## Goal
Set down each line of the data below exactly as it stands, dropping the pictures.
[Start]
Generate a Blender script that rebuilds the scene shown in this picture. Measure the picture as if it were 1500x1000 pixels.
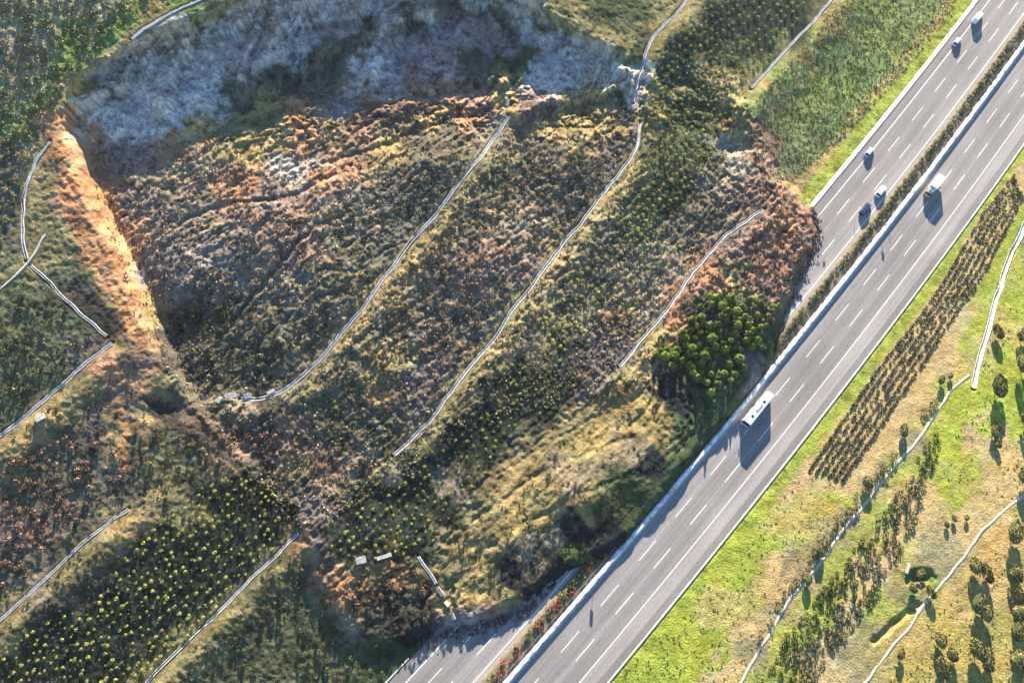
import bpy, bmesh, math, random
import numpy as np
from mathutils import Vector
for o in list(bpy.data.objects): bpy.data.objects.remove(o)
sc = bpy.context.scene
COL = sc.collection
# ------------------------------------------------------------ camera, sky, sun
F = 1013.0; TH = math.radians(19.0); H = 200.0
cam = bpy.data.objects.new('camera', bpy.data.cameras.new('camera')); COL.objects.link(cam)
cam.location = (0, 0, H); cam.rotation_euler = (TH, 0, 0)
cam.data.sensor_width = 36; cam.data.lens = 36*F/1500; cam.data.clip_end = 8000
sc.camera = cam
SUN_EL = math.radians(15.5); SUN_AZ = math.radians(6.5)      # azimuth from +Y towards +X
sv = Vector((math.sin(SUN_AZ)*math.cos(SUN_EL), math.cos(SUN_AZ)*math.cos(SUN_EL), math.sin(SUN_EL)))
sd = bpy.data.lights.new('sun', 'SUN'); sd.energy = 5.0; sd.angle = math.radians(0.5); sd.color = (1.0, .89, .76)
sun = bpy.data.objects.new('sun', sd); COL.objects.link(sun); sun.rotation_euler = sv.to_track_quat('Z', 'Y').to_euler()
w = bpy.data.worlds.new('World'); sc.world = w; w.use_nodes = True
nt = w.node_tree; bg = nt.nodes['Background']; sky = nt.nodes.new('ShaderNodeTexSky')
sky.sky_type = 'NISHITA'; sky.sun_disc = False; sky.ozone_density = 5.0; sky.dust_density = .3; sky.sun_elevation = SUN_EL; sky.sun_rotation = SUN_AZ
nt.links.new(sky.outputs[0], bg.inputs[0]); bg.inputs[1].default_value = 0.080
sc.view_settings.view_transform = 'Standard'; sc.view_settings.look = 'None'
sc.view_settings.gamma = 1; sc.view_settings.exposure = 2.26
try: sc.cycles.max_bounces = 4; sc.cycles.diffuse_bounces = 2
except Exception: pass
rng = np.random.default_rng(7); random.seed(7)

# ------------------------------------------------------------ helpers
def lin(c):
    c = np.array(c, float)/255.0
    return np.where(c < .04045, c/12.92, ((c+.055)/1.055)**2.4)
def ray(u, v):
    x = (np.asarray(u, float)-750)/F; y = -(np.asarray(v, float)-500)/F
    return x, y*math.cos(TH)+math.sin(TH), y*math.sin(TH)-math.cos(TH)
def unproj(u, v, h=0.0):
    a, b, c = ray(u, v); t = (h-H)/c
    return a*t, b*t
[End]
## Task solution
Generate a Blender script that rebuilds the scene shown in this picture. Measure the picture as if it were 1500x1000 pixels.
import bpy, bmesh, math, random
import numpy as np
from mathutils import Vector
for o in list(bpy.data.objects): bpy.data.objects.remove(o)
sc = bpy.context.scene
COL = sc.collection
# ------------------------------------------------------------ camera, sky, sun
F = 1013.0; TH = math.radians(19.0); H = 200.0
cam = bpy.data.objects.new('camera', bpy.data.cameras.new('camera')); COL.objects.link(cam)
cam.location = (0, 0, H); cam.rotation_euler = (TH, 0, 0)
cam.data.sensor_width = 36; cam.data.lens = 36*F/1500; cam.data.clip_end = 8000
sc.camera = cam
SUN_EL = math.radians(15.5); SUN_AZ = math.radians(6.5)      # azimuth from +Y towards +X
sv = Vector((math.sin(SUN_AZ)*math.cos(SUN_EL), math.cos(SUN_AZ)*math.cos(SUN_EL), math.sin(SUN_EL)))
sd = bpy.data.lights.new('sun', 'SUN'); sd.energy = 5.0; sd.angle = math.radians(0.5); sd.color = (1.0, .89, .76)
sun = bpy.data.objects.new('sun', sd); COL.objects.link(sun); sun.rotation_euler = sv.to_track_quat('Z', 'Y').to_euler()
w = bpy.data.worlds.new('World'); sc.world = w; w.use_nodes = True
nt = w.node_tree; bg = nt.nodes['Background']; sky = nt.nodes.new('ShaderNodeTexSky')
sky.sky_type = 'NISHITA'; sky.sun_disc = False; sky.ozone_density = 5.0; sky.dust_density = .3; sky.sun_elevation = SUN_EL; sky.sun_rotation = SUN_AZ
nt.links.new(sky.outputs[0], bg.inputs[0]); bg.inputs[1].default_value = 0.080
sc.view_settings.view_transform = 'Standard'; sc.view_settings.look = 'None'
sc.view_settings.gamma = 1; sc.view_settings.exposure = 2.26
try: sc.cycles.max_bounces = 4; sc.cycles.diffuse_bounces = 2
except Exception: pass
rng = np.random.default_rng(7); random.seed(7)

# ------------------------------------------------------------ helpers
def lin(c):
    c = np.array(c, float)/255.0
    return np.where(c < .04045, c/12.92, ((c+.055)/1.055)**2.4)
def ray(u, v):
    x = (np.asarray(u, float)-750)/F; y = -(np.asarray(v, float)-500)/F
    return x, y*math.cos(TH)+math.sin(TH), y*math.sin(TH)-math.cos(TH)
def unproj(u, v, h=0.0):
    a, b, c = ray(u, v); t = (h-H)/c
    return a*t, b*t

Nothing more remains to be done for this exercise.